Novamente, o parlamentar conseguiu se safar graças a uma estranha
posição da Procuradoria Geral da República, que recebeu o inquérito da
PF, em 2009, mas jamais deu andamento ao caso.
Como demonstrado, ao ex-procurador-geral da República Antonio Fernando
de Souza afirmar, em entrevista à Agência Estado, nesta quinta (10/05),
que a Polícia Federal foi quem pediu para segurar a investigação da
Operação Vegas em 2009 e que as investigações ocorreram após sua saída
do cargo de procurador geral, não corresponde a verdade uma vez que as
investigações anteriormente citadas ocorreram em 2006 quando o mesmo
ocupava o cargo de Procurador Geral da República.
Em sua entrevista, Antonio Fernandes de Souza afirmou, que deixara a
chefia do MP em julho daquele ano e que telefonou recentemente para
Cláudia, esposa de Gurgel, para saber dela se a investigação da Operação
Vegas chegou ainda na gestão dele. A subprocuradora disse-lhe que não,
mas detalhou a ele que foi a PF que pediu que a apuração não fosse
encerrada. "A deliberação seria pelo arquivamento", afirmou.

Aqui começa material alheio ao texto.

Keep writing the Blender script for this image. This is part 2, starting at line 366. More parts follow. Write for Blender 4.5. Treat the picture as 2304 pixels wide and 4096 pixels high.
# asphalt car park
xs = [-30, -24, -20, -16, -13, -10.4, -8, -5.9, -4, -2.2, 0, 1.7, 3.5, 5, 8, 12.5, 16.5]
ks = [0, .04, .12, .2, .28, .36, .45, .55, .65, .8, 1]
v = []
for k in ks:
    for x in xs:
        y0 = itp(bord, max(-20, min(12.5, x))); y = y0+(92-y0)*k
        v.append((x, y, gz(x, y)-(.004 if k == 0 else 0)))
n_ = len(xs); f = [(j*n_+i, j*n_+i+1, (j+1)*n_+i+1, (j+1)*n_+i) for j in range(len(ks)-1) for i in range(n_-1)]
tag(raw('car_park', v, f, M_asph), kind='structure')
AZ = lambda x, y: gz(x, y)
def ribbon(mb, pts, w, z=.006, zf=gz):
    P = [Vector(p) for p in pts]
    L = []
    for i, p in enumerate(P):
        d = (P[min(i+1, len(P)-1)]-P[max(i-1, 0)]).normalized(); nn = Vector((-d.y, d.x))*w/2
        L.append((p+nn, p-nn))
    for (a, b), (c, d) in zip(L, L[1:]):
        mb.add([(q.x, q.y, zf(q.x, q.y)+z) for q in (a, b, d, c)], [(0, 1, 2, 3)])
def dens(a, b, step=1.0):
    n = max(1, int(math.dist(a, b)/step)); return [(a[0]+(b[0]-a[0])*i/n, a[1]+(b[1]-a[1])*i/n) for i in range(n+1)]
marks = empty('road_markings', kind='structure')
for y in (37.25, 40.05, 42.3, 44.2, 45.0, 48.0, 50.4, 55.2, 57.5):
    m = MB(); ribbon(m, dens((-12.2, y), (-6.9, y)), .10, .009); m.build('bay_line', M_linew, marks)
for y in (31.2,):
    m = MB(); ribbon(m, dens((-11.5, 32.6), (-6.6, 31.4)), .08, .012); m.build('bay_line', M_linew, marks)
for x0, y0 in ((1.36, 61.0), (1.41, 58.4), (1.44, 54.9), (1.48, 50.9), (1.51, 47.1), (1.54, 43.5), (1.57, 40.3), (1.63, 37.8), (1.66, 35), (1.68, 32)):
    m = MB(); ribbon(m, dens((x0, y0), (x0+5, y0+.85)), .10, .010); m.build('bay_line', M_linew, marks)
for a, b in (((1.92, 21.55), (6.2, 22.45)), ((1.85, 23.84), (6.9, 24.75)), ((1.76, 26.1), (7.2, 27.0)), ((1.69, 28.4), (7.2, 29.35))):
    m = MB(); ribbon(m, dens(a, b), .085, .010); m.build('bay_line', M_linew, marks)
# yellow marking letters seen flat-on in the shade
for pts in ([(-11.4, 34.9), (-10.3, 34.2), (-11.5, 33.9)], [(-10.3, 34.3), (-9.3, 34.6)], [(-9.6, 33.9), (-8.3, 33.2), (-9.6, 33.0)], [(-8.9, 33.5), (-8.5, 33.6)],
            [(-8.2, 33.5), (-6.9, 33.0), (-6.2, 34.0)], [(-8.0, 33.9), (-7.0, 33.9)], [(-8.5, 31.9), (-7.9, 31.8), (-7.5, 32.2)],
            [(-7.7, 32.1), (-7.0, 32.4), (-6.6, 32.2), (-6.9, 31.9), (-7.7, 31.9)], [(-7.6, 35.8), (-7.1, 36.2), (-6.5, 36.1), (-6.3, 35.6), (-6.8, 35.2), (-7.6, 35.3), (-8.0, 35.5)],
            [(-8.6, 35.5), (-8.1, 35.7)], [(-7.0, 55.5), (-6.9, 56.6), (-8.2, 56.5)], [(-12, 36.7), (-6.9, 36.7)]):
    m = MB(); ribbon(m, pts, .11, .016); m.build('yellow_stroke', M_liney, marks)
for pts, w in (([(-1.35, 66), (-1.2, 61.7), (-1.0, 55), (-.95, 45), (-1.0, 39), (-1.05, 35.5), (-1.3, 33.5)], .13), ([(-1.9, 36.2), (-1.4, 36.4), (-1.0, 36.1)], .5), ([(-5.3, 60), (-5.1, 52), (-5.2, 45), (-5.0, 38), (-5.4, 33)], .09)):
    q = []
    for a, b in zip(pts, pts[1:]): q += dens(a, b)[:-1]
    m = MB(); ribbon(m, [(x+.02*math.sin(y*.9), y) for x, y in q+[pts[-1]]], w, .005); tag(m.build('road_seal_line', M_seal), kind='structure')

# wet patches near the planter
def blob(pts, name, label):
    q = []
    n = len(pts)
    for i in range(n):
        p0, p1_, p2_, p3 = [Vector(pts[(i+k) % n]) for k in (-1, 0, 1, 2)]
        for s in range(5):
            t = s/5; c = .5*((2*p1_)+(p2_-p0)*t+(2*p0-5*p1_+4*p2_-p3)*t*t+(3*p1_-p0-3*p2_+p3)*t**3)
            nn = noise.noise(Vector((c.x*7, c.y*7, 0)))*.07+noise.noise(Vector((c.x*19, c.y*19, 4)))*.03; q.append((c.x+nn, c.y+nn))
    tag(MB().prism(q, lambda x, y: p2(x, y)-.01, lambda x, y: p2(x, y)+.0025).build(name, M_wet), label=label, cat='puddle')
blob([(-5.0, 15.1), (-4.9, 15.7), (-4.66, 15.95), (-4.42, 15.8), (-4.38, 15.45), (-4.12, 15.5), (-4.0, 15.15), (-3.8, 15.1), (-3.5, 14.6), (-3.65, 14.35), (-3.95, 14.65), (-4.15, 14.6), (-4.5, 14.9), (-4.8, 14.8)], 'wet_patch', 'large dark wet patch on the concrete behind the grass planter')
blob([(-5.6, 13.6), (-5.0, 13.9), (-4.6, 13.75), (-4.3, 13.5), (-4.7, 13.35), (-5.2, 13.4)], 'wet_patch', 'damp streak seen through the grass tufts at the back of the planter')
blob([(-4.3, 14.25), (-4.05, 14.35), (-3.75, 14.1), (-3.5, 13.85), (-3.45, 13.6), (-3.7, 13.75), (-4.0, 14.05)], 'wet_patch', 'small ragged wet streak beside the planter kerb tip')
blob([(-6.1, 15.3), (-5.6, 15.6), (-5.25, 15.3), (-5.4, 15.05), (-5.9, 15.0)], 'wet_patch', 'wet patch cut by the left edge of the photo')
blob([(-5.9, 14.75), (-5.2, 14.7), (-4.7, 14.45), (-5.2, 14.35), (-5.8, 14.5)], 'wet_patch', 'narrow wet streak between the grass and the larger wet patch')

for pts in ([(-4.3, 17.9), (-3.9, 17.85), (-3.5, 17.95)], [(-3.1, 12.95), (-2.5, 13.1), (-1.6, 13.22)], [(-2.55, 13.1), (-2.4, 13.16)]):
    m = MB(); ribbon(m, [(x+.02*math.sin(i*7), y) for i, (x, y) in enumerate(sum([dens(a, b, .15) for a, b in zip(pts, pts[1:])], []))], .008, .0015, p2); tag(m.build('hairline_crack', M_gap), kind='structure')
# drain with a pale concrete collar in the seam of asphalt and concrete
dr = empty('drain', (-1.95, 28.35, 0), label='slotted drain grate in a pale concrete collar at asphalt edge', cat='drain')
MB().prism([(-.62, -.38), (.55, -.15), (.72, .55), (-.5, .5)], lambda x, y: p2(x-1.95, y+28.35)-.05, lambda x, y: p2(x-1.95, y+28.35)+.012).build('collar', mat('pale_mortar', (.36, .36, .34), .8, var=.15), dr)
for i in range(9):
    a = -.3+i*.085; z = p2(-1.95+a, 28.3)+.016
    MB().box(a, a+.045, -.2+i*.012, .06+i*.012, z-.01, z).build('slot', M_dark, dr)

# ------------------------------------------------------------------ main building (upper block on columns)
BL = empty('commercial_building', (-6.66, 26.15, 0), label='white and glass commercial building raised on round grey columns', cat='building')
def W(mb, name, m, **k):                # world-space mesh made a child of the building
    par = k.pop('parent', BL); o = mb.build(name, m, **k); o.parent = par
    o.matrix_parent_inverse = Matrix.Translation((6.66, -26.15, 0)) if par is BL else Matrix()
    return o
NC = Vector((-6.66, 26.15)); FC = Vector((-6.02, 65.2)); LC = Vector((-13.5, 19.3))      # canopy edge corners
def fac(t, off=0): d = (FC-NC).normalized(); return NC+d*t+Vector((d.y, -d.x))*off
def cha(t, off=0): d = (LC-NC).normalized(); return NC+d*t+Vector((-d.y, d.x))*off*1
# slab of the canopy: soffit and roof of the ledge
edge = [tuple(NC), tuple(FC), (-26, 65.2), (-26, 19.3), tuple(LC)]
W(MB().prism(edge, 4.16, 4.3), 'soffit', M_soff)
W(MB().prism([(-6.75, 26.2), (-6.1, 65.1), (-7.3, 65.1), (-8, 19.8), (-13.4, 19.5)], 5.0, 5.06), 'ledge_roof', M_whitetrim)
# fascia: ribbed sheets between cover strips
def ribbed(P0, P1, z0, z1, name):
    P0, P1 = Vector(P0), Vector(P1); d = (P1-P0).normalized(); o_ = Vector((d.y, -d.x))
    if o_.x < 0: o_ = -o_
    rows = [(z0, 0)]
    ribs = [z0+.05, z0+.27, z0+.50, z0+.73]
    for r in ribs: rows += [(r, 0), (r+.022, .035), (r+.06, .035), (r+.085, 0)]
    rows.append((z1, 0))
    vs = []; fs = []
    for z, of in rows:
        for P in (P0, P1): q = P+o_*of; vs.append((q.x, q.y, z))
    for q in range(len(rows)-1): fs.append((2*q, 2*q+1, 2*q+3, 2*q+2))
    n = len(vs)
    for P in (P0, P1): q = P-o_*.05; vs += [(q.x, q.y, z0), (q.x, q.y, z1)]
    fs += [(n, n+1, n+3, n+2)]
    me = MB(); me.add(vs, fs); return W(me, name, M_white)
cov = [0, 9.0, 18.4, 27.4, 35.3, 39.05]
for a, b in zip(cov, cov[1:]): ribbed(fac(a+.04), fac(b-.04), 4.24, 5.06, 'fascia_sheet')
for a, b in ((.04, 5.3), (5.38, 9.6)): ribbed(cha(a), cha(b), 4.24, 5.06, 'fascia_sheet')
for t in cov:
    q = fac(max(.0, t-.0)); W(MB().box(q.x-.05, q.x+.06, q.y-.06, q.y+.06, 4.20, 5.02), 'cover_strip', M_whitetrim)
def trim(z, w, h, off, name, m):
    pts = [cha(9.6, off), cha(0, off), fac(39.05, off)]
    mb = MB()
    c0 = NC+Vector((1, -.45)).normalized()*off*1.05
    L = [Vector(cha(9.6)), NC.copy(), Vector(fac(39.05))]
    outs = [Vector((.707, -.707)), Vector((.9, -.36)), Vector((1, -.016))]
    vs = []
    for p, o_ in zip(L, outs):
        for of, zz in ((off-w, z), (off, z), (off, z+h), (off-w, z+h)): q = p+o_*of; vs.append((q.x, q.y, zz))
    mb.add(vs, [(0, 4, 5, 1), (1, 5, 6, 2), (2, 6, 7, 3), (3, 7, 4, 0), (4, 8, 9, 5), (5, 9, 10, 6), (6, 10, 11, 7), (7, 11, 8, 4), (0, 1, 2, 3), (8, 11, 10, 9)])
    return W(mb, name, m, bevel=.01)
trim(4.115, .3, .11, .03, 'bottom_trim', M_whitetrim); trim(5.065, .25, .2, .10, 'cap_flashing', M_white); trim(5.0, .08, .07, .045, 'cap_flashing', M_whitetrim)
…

O ex-chefe do MP classificou como uma "bobagem" a discussão que está
sendo travada em relação ao caso. "Nada foi feito para postergar a
investigação. O objetivo é fazer uma investigação que dê resultado. E a
apuração deu. Se fosse arquivado lá atrás, nada teria sido revelado",
disse. Ele ressaltou que Gurgel tem suas "razões de conveniência" para
abrir uma investigação ou não, e que não há nada de "ilegal" na decisão.
Ele saiu em defesa do trabalho de Cláudia, chamando-a de profissional
"competente" e "dedicada". "É uma das pessoas mais preparadas da área
criminal no Ministério Público Federal", afirmou.